I am better here than I would have been had any of my disappointments in regard
to other places turned out appointments. I had all along the best of interest;
and yet had to lie five years by the pool, and when you have waited as long, I
shall hand you over for comfort to - (?) who waited twelve, I think; and,
by-the-bye, the very way another man has got in before you, holds out a good
prospect of ultimate success. It shows how strong and able to bear up a fellow
the popular wave has become, and were I a preacher, I would trust more to that,
nowadays, than to being at the head of Lord Panmure's list.

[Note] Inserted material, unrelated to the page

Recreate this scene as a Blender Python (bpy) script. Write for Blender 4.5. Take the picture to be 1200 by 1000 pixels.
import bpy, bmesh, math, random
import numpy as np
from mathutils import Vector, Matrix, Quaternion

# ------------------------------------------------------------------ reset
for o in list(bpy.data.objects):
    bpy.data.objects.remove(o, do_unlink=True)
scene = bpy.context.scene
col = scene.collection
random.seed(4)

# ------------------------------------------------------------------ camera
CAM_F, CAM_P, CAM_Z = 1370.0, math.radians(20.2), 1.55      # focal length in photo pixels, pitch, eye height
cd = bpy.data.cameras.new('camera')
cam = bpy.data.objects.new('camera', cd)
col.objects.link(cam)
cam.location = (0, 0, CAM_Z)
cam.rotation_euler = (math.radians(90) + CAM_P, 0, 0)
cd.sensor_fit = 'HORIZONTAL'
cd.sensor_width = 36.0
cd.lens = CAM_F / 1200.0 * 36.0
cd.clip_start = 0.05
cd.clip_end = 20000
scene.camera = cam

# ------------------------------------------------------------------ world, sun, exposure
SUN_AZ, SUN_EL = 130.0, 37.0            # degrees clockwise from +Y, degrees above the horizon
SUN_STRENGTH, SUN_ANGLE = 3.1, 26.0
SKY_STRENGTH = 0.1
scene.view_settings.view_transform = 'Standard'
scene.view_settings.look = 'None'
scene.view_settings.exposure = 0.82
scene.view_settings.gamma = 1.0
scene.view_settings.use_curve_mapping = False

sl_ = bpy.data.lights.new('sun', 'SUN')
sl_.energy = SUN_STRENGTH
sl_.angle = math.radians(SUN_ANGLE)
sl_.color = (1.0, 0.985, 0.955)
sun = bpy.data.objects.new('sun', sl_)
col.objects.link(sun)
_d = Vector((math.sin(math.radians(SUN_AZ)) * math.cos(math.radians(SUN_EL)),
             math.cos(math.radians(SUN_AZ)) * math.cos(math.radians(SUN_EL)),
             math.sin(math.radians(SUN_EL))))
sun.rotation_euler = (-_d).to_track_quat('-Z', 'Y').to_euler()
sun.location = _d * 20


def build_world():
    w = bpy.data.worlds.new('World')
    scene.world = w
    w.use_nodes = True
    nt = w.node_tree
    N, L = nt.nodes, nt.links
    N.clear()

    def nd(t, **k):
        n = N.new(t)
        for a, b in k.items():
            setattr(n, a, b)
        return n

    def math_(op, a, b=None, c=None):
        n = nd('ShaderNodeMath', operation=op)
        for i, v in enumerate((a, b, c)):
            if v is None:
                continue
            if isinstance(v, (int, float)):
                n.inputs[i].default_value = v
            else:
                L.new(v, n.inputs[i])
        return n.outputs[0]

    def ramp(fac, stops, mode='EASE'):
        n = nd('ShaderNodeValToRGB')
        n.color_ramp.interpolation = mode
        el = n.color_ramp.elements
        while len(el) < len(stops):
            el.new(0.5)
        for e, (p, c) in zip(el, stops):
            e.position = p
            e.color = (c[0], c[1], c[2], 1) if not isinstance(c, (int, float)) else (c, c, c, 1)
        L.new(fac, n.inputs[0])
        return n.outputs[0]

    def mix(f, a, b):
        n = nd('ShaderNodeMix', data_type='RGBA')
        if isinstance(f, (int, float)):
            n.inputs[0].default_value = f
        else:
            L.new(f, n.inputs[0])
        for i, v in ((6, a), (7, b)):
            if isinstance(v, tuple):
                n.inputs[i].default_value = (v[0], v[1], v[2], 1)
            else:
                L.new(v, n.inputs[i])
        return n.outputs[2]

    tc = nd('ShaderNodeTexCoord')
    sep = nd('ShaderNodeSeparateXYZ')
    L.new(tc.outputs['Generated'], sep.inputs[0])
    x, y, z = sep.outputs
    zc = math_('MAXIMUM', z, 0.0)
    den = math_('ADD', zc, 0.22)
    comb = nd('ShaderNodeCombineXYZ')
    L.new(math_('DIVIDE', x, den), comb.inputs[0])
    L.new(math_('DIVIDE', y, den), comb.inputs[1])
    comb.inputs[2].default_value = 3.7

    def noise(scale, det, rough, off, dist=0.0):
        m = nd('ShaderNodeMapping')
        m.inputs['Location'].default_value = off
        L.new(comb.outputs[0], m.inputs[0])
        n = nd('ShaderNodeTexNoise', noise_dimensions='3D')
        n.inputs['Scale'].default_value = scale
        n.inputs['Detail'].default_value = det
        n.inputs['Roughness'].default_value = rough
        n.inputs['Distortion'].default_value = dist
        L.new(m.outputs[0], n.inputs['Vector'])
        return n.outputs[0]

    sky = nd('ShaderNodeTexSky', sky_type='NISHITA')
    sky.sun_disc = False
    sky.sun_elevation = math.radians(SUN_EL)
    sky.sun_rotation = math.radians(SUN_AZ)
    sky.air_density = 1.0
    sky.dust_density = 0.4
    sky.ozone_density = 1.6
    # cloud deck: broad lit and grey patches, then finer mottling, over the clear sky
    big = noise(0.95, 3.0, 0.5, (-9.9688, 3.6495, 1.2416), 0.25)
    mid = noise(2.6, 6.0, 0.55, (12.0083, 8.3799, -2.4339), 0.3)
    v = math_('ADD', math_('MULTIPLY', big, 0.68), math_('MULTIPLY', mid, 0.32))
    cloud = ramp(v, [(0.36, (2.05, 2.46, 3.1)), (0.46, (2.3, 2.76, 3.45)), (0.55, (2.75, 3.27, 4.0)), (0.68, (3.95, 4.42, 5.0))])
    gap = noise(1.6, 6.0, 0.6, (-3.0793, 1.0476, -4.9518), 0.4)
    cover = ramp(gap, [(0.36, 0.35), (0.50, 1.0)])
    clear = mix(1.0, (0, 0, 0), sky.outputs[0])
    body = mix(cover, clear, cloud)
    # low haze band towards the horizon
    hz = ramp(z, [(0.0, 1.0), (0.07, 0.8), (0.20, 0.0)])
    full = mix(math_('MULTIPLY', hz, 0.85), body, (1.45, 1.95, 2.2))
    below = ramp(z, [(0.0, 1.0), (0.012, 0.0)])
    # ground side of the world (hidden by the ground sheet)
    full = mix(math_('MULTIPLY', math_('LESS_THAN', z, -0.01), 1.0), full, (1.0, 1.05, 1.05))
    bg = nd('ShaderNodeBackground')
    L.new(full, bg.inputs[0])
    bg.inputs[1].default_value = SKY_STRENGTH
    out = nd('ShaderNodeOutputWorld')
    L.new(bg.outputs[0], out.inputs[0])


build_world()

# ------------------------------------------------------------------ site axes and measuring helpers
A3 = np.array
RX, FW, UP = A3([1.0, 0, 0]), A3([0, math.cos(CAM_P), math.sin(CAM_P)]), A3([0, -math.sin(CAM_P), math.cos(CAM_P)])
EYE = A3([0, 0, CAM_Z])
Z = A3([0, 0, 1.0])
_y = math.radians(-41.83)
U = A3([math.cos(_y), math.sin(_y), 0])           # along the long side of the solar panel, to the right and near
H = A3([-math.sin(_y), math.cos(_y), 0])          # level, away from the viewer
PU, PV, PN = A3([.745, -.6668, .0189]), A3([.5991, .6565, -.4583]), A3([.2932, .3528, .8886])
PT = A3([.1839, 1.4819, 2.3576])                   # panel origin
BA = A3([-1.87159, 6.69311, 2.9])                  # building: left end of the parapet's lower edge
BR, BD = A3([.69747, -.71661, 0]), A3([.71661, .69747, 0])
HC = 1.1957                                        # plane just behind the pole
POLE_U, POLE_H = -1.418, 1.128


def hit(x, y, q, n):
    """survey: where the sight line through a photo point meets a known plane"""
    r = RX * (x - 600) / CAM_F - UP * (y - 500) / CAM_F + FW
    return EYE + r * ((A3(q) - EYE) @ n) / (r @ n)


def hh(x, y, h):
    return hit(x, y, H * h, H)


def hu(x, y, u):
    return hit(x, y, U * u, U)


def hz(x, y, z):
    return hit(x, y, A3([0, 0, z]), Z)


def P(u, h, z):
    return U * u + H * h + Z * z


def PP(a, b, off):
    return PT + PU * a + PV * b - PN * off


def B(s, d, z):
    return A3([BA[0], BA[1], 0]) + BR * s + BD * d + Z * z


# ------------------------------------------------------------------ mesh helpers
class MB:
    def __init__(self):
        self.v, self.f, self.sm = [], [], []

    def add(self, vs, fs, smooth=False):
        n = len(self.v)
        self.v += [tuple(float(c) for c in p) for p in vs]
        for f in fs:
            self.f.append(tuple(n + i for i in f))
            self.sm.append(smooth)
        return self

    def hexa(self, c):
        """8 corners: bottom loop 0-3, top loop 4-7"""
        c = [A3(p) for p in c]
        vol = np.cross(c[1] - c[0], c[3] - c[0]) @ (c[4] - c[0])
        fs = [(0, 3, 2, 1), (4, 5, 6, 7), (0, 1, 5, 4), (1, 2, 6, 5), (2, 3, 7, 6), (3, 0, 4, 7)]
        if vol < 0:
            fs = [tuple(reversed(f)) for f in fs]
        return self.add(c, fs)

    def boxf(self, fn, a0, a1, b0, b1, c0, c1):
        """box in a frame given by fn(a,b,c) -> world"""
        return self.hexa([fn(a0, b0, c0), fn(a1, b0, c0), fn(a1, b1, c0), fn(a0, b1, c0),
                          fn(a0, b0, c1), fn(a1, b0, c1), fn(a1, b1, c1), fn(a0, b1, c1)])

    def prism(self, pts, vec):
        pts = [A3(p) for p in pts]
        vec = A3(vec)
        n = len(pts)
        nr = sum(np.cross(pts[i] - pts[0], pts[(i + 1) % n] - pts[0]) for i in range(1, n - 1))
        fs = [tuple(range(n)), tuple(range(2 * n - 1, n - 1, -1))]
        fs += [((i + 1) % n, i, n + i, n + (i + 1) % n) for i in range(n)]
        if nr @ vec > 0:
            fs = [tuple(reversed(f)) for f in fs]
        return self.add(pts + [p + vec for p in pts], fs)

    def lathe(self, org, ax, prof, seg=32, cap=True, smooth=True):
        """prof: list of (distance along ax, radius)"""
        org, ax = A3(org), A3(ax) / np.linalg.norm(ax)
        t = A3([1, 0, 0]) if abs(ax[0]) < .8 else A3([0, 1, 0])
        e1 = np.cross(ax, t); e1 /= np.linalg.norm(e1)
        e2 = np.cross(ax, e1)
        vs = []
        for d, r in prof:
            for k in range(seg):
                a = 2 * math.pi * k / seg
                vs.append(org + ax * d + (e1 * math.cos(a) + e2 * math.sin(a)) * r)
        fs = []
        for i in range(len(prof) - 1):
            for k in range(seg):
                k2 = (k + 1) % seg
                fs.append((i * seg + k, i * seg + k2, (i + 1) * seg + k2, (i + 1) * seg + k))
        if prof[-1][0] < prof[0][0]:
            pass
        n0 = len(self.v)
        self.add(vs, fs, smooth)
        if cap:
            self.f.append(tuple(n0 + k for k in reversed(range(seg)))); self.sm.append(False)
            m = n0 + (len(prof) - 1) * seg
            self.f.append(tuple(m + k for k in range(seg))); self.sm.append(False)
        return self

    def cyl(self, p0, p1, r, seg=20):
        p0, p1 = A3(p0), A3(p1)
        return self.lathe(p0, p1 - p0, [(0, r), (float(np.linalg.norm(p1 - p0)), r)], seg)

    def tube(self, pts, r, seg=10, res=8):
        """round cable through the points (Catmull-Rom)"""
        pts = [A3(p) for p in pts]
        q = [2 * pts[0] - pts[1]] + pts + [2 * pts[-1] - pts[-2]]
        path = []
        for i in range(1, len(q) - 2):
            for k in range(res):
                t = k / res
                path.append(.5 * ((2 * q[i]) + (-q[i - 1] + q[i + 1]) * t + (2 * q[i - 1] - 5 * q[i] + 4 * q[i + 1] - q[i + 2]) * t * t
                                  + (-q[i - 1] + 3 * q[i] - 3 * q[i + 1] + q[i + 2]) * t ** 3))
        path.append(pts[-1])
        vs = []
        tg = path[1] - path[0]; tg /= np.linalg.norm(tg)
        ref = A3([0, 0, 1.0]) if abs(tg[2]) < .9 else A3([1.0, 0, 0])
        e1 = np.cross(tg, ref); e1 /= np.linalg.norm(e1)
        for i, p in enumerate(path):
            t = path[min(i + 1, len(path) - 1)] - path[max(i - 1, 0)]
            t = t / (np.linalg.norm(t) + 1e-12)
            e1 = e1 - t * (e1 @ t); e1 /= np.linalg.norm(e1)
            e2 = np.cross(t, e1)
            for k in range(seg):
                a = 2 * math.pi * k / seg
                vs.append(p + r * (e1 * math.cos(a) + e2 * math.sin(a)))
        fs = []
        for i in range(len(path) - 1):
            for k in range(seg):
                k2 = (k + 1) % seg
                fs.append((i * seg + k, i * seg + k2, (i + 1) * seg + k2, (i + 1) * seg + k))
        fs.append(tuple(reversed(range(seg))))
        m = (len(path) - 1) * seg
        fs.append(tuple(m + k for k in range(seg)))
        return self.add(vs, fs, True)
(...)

"There is a motive for exertion which may keep a man busy, busy day and
night improving himself,
instead of laying, as I did for five years, like a log on a dead-calm sea,
wearying for a breeze that would blow me into harbour. You can now ply your
oars and row yourself in; and to that, my man, you, like all other preachers
who have sense and sound, must set yourself with might and main. There is no
saying what popular preachers, some of us settled lads might have been, had we
lived as preachers in these days!
(?) - has tried to get into - (?) by popular support, but has been nearly
drowned in the surf. Though he is a pious lad, and though he was supported by
the two or three farmers who have almost the whole parish in lease, yet, much
to the credit of the people, it was no go. He is not a popular preacher; and
they would neither be cajoled nor dragooned, I suppose, into the concern."